That essence can be felt all over 10 Cloverfield Lane, though obviously not as intensely as Solitary. These three characters believe to know each other, but they're horribly restricted in nearly everything they can do. They don't know the time, Howard controls their meals, they have limited bathroom uses, and the only bits of entertainment they have are magazines, movies, and board games. The best thing about this movie to me is that during its entire runtime, we have no idea how long they're down in the bunker for. Howard says they'd have to stay down for a year or two, but after that, we never hear once about how many days its been or how long they've been there for. That lack of information just builds the tension and the suspense even more until it eventually breaks in several small doses.

But let's not talk about the outstanding middle half of this movie. As with all horror movies of this kind (and for the Cloverfield series as a whole), we should probably discuss the ending and the big twist at the end. I won't spoil it here, but if you know anything about movies like this, you should be able to suss out the ending before it happens. While I won't say it's a very good ending, it's a satisfactory one. After having such an incredible mystery and being locked away with Howard, of course everything would seem like a step down in comparison. It's 15 minutes of action and intensity, but it almost robs the movie of some of its key moments. (MAJOR SPOILERS UP AHEAD. YOU HAVE BEEN WARNED. SKIP TO AFTER THE NEXT PICTURE FOR THE REST OF THE REVIEW.)

When Howard gets knocked into his peroxide, I expected some really insane and crazy moments to come from it, but instead, Howard just became everything that we ever expected him to be. He screams like a maniac with his face melting off as he chases Michelle around with a knife trying to kill her. Howard getting dunked in peroxide was a great moment, but seeing him lash about and chase her just felt cheap. Howard lost everything that made him interesting. He was a man who wanted to recreate his perfect family in the bunker and love Michelle like a daughter, going so far as to change his wardrobe and hers for his own delusions. Once he gets dunked though, him trying to kill her and screaming like bloody murder seems cheap and makes him into just another psychopath with a knife who wants to murder the protagonist. You could have replaced Howard with an alien or a monster and you would have gotten the exact same result. Plus when Michelle leaves the bunker only to fight more aliens, while expected,was definitely the least compelling part of the whole movie.

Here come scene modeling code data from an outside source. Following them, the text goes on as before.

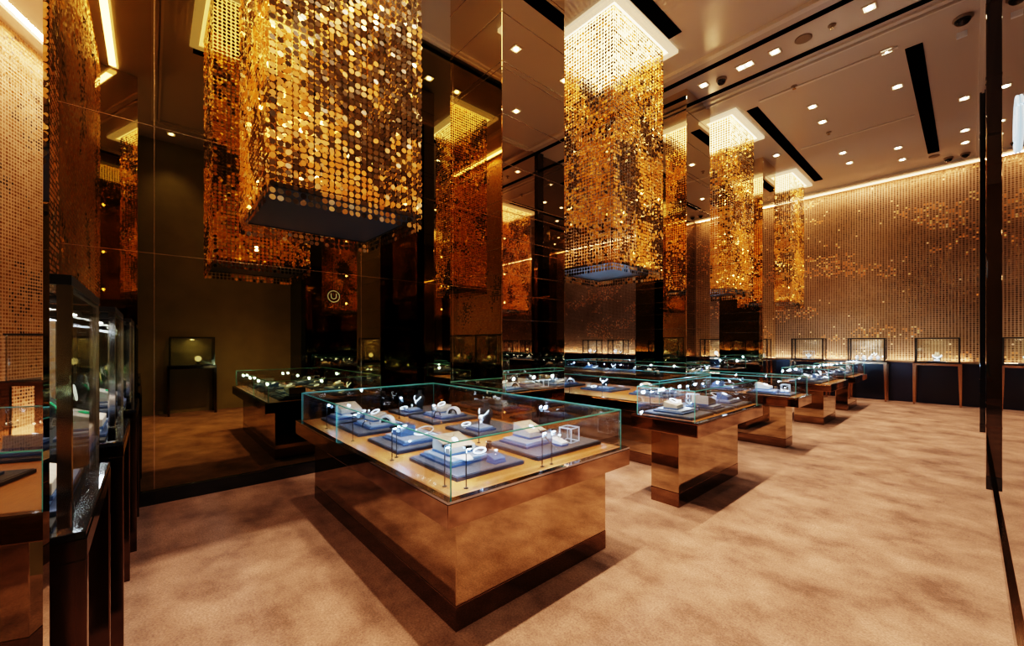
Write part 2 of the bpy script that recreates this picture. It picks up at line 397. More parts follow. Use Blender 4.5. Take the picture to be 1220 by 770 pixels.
DL = [(-1.244, 4.49, 'square downlight between the close pair of slots, third along from the right wall'),
      (-.556, 4.49, 'square downlight between the close pair of slots, nearest the right wall'),
      (-1.92, 4.49, 'square downlight between the close pair of slots, beside the dark dome camera'),
      (-2.331, 4.50, 'square downlight between the close pair of slots, next to the second mirrored column'),
      (-.53, 5.284, 'square downlight left of the right-hand air slot, first behind the pair of slots'),
      (-.525, 6.101, 'square downlight left of the right-hand air slot, second behind the pair of slots'),
      (-.682, 8.03, 'square downlight left of the right-hand air slot, next to last before the back wall'),
      (-.683, 8.594, 'square downlight left of the right-hand air slot, closest to the back wall'),
      (-1.238, 5.87, 'square downlight in the middle ceiling row, first of four towards the back'),
      (-1.238, 6.367, 'square downlight in the middle ceiling row, second of four towards the back'),
      (-1.243, 7.632, 'square downlight in the middle ceiling row, third of four towards the back'),
      (-1.243, 8.138, 'square downlight in the middle ceiling row, fourth of four, nearest the back wall'),
      (-.04, 6.97, 'square downlight along the right wall, first of three'),
      (-.04, 8.025, 'square downlight along the right wall, second of three'),
      (-.04, 8.52, 'square downlight along the right wall, third of three, nearest the back wall'),
      (-1.919, 6.992, 'square downlight just left of the left air slot, between hanging lamps')]
for x, y, l in DL: downlight(x, y, l, False, 3. if -1.3 < x < -1.2 else .18)
downlight(-1.508, 4.49, 'twin-lamp rectangular downlight between the close pair of ceiling slots', True, 1.)
FL = [(-1.27, .93, 5.2), (-1.27, 1.45, 3.2), (-1.27, 2.6, 3.2), (-1.27, 3.3, 2.8), (-1.75, 1.3, 1.6), (-2.9, .95, .8), (-2.9, 2.2, .4), (-.5, .9, .1), (-.5, 2.2, .12), (-.5, 3.3, .12), (.42, .2, .35), (.42, 1.1, .35)]  # last two are unseen lamps added to light the beige wall
for i, (x, y, e) in enumerate(FL):
    downlight(x, y, 'square downlight of the front ceiling bay, seen mirrored in the columns or added unseen', i in (1, 8), e)
def dome(x, y, label, r=.07):
    t = thing('dome_camera', label, 'camera', (S * x, S * y, S * HC), 0, 'ceiling dome cameras')
    obj('base', lat([(r * 1.1, 0.004), (r * 1.15, -.02), (r, -.035)], 20), GRILLE, t)
    obj('lens_dome', lat([(r * .92, -.034), (r * .85, -.06), (r * .6, -.085), (r * .2, -.098)], 20), DETECT, t, True)
dome(-.039, 5.23, 'largest black dome camera at the near right of the ceiling', .085)
dome(-1.75, 4.53, 'black dome camera between the close pair of ceiling slots')
dome(-.212, 9.04, 'black dome camera at the back of the ceiling, left of the corner one')
dome(-.042, 9.02, 'black dome camera in the right back corner of the ceiling')
def disc(name, x, y, r, label, cat, m=GRILLE):
    o = obj(name, lat([(r, .004), (r, -.008), (r * .9, -.014), (r * .3, -.016)], 24), m); o.location = (S * x, S * y, S * HC); tag(o, label, cat)
disc('ceiling_speaker', -1.018, 4.493, .10, 'flat round speaker between the close pair of ceiling slots', 'speaker')
disc('ceiling_speaker', -.353, 8.80, .09, 'flat round disc behind the right-hand air slot near the back wall', 'speaker')
def sprinkler(x, y, label):
    t = thing('sprinkler_head', label, 'sprinkler', (S * x, S * y, S * HC), 0, 'sprinklers')
    obj('rosette', lat([(.045, .004), (.045, -.008), (.015, -.014)], 16), GRILLE, t)
    obj('nozzle', lat([(.012, -.012), (.012, -.04), (.026, -.042), (.026, -.047)], 12), JOINT, t)
sprinkler(-.807, 4.491, 'round sprinkler next to the flat speaker in the ceiling')
sprinkler(-1.271, 5.25, 'small sprinkler just behind the farther long ceiling slot')
sprinkler(-1.245, 6.75, 'small sprinkler in the middle ceiling row between lights')
o = obj('exit_sensor', box(-.05, .05, -.02, .02, -.07, .003, bevel=.002), WHITE); o.location = (S * -.046, S * 5.47, S * HC); tag(o, 'small white box sensor on the ceiling beside the largest dome camera', 'sensor')

# illuminated round monogram on the right wall (seen in the mirrors)
t = thing('wall_emblem', 'round lit monogram ring on the right wall, seen only as a reflection', 'sign', (S * XR - .006, S * 2.2, S * 1.74), PI / 2)
def arc(r, a0, a1, n=28): return [(r * math.cos(a0 + (a1 - a0) * k / n), 0, r * math.sin(a0 + (a1 - a0) * k / n)) for k in range(n + 1)]
bm = bmesh.new(); tube(bm, arc(.135, 0, 2 * PI, 40)[:-1], .006, 6, True); obj('ring', bm, LOGO, t)
bm = bmesh.new(); tube(bm, [(-.06, 0, .07)] + arc(.06, PI, 2 * PI, 16) + [(.06, 0, .07)], .006, 6); obj('letter_u', bm, LOGO, t)

# ------------------------------------------------------------------ counters
def counter(label, sx0, sx1, sy0, sy1, zt, bx0, bx1, by0, by1, gz=.175, inset=.03, split=None, glow=1.):
    cx, cy = S * (sx0 + sx1) / 2, S * (sy0 + sy1) / 2
    t = thing('display_counter', label, 'display counter', (cx, cy, 0), 0, 'glass topped display counters')
    L = lambda a, b, c, d: (S * a - cx, S * b - cx, S * c - cy, S * d - cy)
    B = L(bx0, bx1, by0, by1); z0, z1 = S * (zt - .085), S * zt
    obj('base', box(*B, .13, z0, bevel=.003), COPPER, t)
    P = obj('plinth', box(B[0] - .002, B[1] + .002, B[2] - .002, B[3] + .002, 0, .13, bevel=.003), noisy('plinth_copper_shaded', (.26, .17, .11), (.19, .12, .075), 3, .05, 1), t)  # base copper painted darker for the shadow it reflects
    s = L(sx0, sx1, sy0, sy1); w = .042
    obj('slab', box(*s, z0, z1 - .012, bevel=.004), COPPERD, t)
    obj('rim', boxes([(s[0], s[1], s[2], s[2] + w, z1 - .012, z1), (s[0], s[1], s[3] - w, s[3], z1 - .012, z1), (s[0], s[0] + w, s[2] + w, s[3] - w, z1 - .012, z1), (s[1] - w, s[1], s[2] + w, s[3] - w, z1 - .012, z1)]),
        RIM, t, label='polished chrome edge')
    obj('wood_top', box(s[0] + w, s[1] - w, s[2] + w, s[3] - w, z1 - .012, z1), WOOD, t, label='tan wood display surface')
    g = (s[0] + S * inset, s[1] - S * inset, s[2] + S * inset, s[3] - S * inset); zg = z1 + S * gz; k = .006
    for q in ((g[0], g[1], g[2], g[2] + k), (g[0], g[1], g[3] - k, g[3]), (g[0], g[0] + k, g[2] + k, g[3] - k), (g[1] - k, g[1], g[2] + k, g[3] - k)):
        obj('glass_pane', box(*q, z1, zg), GLASS, t)
    obj('glass_lid', box(*g, zg, zg + k), GLASS, t)
    e = .0025; ed = []
    for X_ in (g[0], g[1]):
        for Y_ in (g[2], g[3]): ed.append((X_ - e, X_ + e, Y_ - e, Y_ + e, z1, zg + k))
        ed.append((X_ - e, X_ + e, g[2], g[3], zg - .0005, zg + k + .0005))
    for Y_ in (g[2], g[3]): ed.append((g[0], g[1], Y_ - e, Y_ + e, zg - .0005, zg + k + .0005))
    if split is not None:
        X_ = S * split - cx; ed.append((X_ - .002, X_ + .002, g[2] - e, g[2] + e, z1, zg))
    obj('glass_edge', boxes(ed), GEDGE, t, label='green polished glass edges')
    return dict(t=t, z=z1, cx=cx, cy=cy, g=(g[0] + cx, g[1] + cx, g[2] + cy, g[3] + cy), zg=zg)

# ------------------------------------------------------------------ display pieces (metres, base at z = 0)
CACHE = {}
def cached(key, fn):
    if key not in CACHE: CACHE[key] = fn()
    return CACHE[key]
def tray(sx, sy, loc, label, rz=0):
    t = thing('display_tray', label, 'tray', loc, rz, 'dark jewelry trays on the counters')
    k = (round(sx, 3), round(sy, 3))
    obj('board', cached(('tb',) + k, lambda: mesh('board', box(-sx / 2, sx / 2, -sy / 2, sy / 2, 0, .022, bevel=.003), TRAYD)), None, t)
    obj('pad', cached(('tp',) + k, lambda: mesh('pad', box(-sx / 2 + .008, sx / 2 - .008, -sy / 2 + .008, sy / 2 - .008, .022, .026), TRAYT)), None, t)
    return .026
def riser(sx, sy, loc, label, rz=0):
    t = thing('stepped_riser', label, 'display riser', loc, rz, 'stepped leather risers')
    k = (round(sx, 3), round(sy, 3))
    obj('lower_plate', cached(('r1',) + k, lambda: mesh('lower_plate', box(-sx / 2, sx / 2, -sy / 2, sy / 2, 0, .016, bevel=.003), PLATED)), None, t)
    obj('upper_plate', cached(('r2',) + k, lambda: mesh('upper_plate', box(-sx / 2 + .02, sx / 2 - .02, -sy / 2 + .02, sy / 2 - .02, .016, .032, bevel=.003), PLATE)), None, t)
    return .032 + EPS
def wedge(sx, sy, loc, label, rz=0, h1=.085, h0=.035, m=CUSH):
    t = thing('wedge_cushion', label, 'display cushion', loc, rz, 'sloped jewelry cushions')
    k = (round(sx, 3), round(sy, 3), h1, h0, m.name)
    obj('base', cached(('w1',) + k, lambda: mesh('base', box(-sx / 2 - .003, sx / 2 + .003, -sy / 2 - .003, sy / 2 + .003, 0, .014, bevel=.003), CUSHB)), None, t)
    obj('pad', cached(('w2',) + k, lambda: mesh('pad', wedge_bm(sx, sy, .014, h0, h1), m)), None, t)
    return h0, h1
def slope_loc(base, rz, sy, h0, h1, yy=0):      # point on the sloped top at local y
    z = .0146 + h0 + (h1 - h0) * (yy / sy + .5)
    return (base[0] - math.sin(rz) * yy, base[1] + math.cos(rz) * yy, base[2] + z)
def piece(kind, loc, label, rz=0, pitch=0, stone=GEM):
    """small jewelry thing; base touches z = 0 of its own frame"""
    g = 'jewelry on show'
    key = (kind, stone.name)
    if kind == 'ring':
        t = thing('ring', label, 'ring', loc, rz, g)
        def f():
            bm = bmesh.new(); tube(bm, [(.013 * math.cos(a), 0, .0155 + .013 * math.sin(a)) for a in [2 * PI * k / 18 for k in range(18)]], .0025, 6, True); return mesh('band', bm, SILVER, True)
        obj('band', cached(key + (1,), f), None, t)
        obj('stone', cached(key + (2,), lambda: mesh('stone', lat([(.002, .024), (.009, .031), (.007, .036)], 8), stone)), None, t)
    elif kind == 'pendant':
        t = thing('pendant', label, 'pendant', loc, rz, g)
        def f():
            bm = bmesh.new(); tube(bm, [(.012 * k, .03 + .012 * k, .002) for k in range(5)], .0015, 5); tube(bm, [(-.012 * k, .03 + .012 * k, .002) for k in range(5)], .0015, 5); return mesh('chain', bm, SILVER)
        obj('chain', cached(key + (1,), f), None, t)
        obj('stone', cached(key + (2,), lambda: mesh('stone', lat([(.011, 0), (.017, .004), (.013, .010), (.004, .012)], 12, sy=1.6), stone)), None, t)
    elif kind == 'bracelet':
        t = thing('bracelet', label, 'bracelet', loc, rz, g)
        R = .042
        P_ = [(R * math.cos(2 * PI * k / 26), .8 * R * math.sin(2 * PI * k / 26), .006 + .02 * (1 + math.sin(2 * PI * k / 26)) / 2) for k in range(26)]
        def f():
            bm = bmesh.new(); tube(bm, P_, .004, 6, True); return mesh('band', bm, SILVER, True)
        def f2():
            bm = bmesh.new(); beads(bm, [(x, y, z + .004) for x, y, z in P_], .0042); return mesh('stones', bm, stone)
        obj('band', cached(key + (1,), f), None, t); obj('stones', cached(key + (2,), f2), None, t)
    elif kind == 'necklace':
        t = thing('necklace', label, 'necklace', loc, rz, g)
        P_ = [(.085 * math.sin(2 * PI * k / 34), .065 * math.cos(2 * PI * k / 34), .006 + .022 * (1 + math.cos(2 * PI * k / 34))) for k in range(34)]
        def f():
            bm = bmesh.new(); tube(bm, P_, .004, 6, True); return mesh('collar', bm, WHITE, True)
        def f2():
            bm = bmesh.new(); beads(bm, [(x, y, z + .003) for x, y, z in P_[10:25]], .0055); return mesh('stones', bm, stone)
        obj('collar', cached(key + (1,), f), None, t); obj('stones', cached(key + (2,), f2), None, t)
    elif kind == 'coil':
        t = thing('coil_bracelet', label, 'bracelet', loc, rz, g)
        for j in range(3):
            def f(j=j):
                bm = bmesh.new(); tube(bm, [(-.022 + .022 * j, .032 * math.cos(2 * PI * k / 22), .036 + .032 * math.sin(2 * PI * k / 22)) for k in range(22)], .004, 6, True); return mesh('hoop', bm, SILVER, True)
            obj('hoop', cached(key + (j,), f), None, t)
    elif kind == 'cuff':
        t = thing('cuff_bracelet', label, 'bracelet', loc, rz, g)
        def f(r0, r1, mm, nm):
            bm = bmesh.new(); n = 14; q = []
            for k in range(n + 1):
                a = PI * k / n; q.append([bm.verts.new((r * math.cos(a), yy, r * math.sin(a))) for r, yy in ((r0, -.025), (r1, -.025), (r1, .025), (r0, .025))])
            for A, B in zip(q, q[1:]):
                for k in range(4): bm.faces.new((A[k], A[(k + 1) % 4], B[(k + 1) % 4], B[k]))
            bm.faces.new(q[0][::-1]); bm.faces.new(q[-1]); return mesh(nm, bm, mm)
        obj('outer_band', cached(key + (1,), lambda: f(.050, .066, WHITE, 'outer_band')), None, t)
        obj('inner_band', cached(key + (2,), lambda: f(.034, .050, BLACKG, 'inner_band')), None, t)
    elif kind == 'watch':
        t = thing('watch', label, 'watch', loc, rz, g)
        def f():
            bm = bmesh.new(); n = 16; q = []
            for k in range(n + 1):
                a = -.2 * PI + 1.4 * PI * k / n; q.append([bm.verts.new((yy, .033 * math.cos(a), .034 + .033 * math.sin(a))) for yy in (-.011, .011)])
            for A, B in zip(q, q[1:]): bm.faces.new((A[0], A[1], B[1], B[0]))
            return mesh('strap', bm, BLACKG)
        obj('strap', cached(key + (1,), f), None, t)
        obj('dial', cached(key + (2,), lambda: mesh('dial', lat([(.019, .064), (.021, .069), (.018, .073)], 18), SILVER)), None, t)
    if pitch: t.rotation_euler = (pitch, 0, rz)
    return t
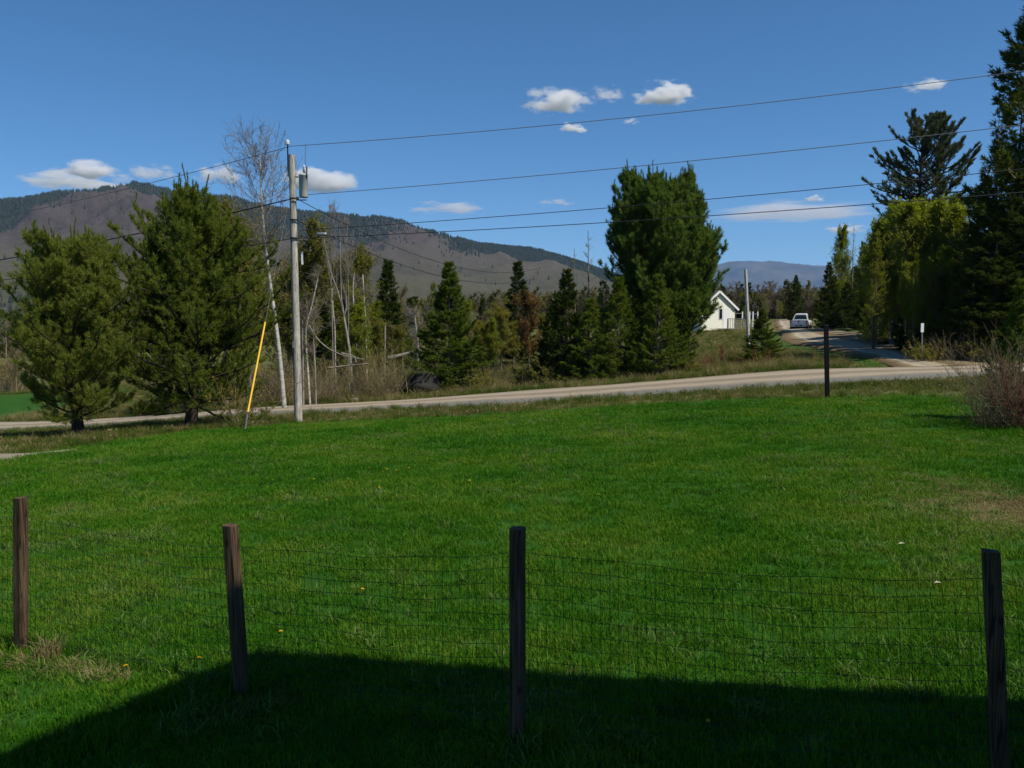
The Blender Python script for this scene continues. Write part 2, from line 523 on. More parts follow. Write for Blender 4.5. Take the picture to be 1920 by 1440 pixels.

It's funny that coming right of the heels of Zootopia, both movies have the exact opposite problems. Zootopia had a mediocre first half but a stellar ending, while 10 Cloverfield Lane has a stellar first half but a mediocre ending. There's nothing really special to draw out of this comparison, but I just find it funny that both movies have elements of brilliance to them, only to be marred by one major flaw. That being said, I think that 10 Cloverfield Lane is able to come out smelling like roses and isn't really affected much by it's underwhelming ending. That entire middle section of the movie is so good that I don't care if the ending doesn't live up to my expectations. The middle will still be there and isn't reliant on the ending to be seen as good. Besides, the ending feels like a completely different movie anyway in terms of tone and set pieces, so I'm not very torn up about it.

Cloverfield was a very forgettable horror movie that was made popular because of its marketing campaign and the overall mystery of the world. 10 Cloverfield Lane is a great horror movie that used marketing, its cast, its setting, and its premise to suck audiences into its world and force them to live it out with Howard. Despite a few hiccups, I can very easily recommend 10 Cloverfield Lane to horror fans.

Oh, and apparently it's rated Pg-13. Literally would not have guessed that unless I saw it online, which I did.